My CGI videos are a mix of ready-mades (Free 3D Models), original digital sculptures, scanned ephemera, and stsite-specific research. For example, all the animals and fauna are local to New York State, where the artists are from.
Sou (2021)
Music by Vanessa Castro
Album Duration: 27 Minutes
All songs written and performed by Vanessa Castro with contributions from Dara Hirsch, Arian Shafiee, and Andrew Emge.
Composed between 2017 and 2020, Sou layers loops of lush guitar and percussion with Castro’s introspective lyrics and a variety of synths, both analog and digital. Drawing inspiration from the Brazilian music of her childhood, as well as electronic and dance music, Castro sings in both Portuguese and English to chronicle the spaces between self and other, past and present, and the real and imaginary. The result is a bricolage of pine trees, tropical plants, and weeds bursting through concrete; a collage of the mountains of Minas Gerais, the view outside castro’s bedroom window in Ridgewood, Queens, and the forests of Haukijärvi, Finland, where many of the lyrics were written during a residency in 2019.

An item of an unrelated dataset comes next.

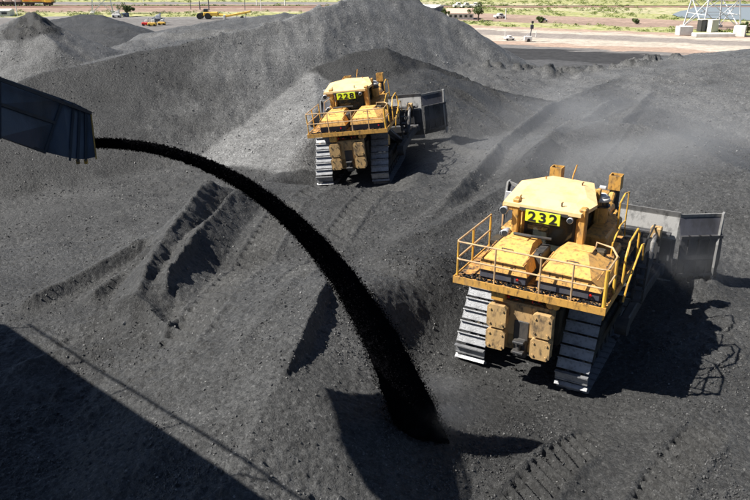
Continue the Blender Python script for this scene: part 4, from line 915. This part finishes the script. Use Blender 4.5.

Inspired by questions of belonging and love, Sou documents geographies, intimacies, and family legacies; traverses biomes and boundaries; and constructs a map of a landscape in transition, one that never attempts to pin down self, place, or meaning, but instead finds harmony in uncertainty.
Sol Poente From the Front (2022)
5x6” Giclée Print
Sol Poente From the Back (2022)
5x7” Giclée Print
Urutu From the Front (2022)
5x6” Giclée Print
Urutu Poente From the Back (2022)
5x7” Giclée Print
A virtually immersive study of the color, light and forms created in the paintings of Brazilian Modernism’s most forefront female artist, Tarsila do Amaral.
Landscapes created on Blender based off of Tarsila do Amaral’s paintings, “Sole Poente” or “Sunset,” and “Urutu.”
False Promise (2025)
45x80” Digital Art
I like to combine computer generated imagery with textures that come from real life and my personal life, especially notes, diary entries, and illustrations. The spontanaeity and physicality of these instances bring out the humanity of the otherwise sleek, digital imagery I’m making, because image-making is anything but sleek or clean.
In this case I wanted to translate the feeling of being misunderstood into the cinematic trope of the monster that comes and destroys the city metropolis. I wanted to strip “Godzilla” of its clichéd monstrosity and bring forth the innocent imagery of the seedling as an alternative. So much of our pain comes from the most innocent part of ourselves that was just trying to grow.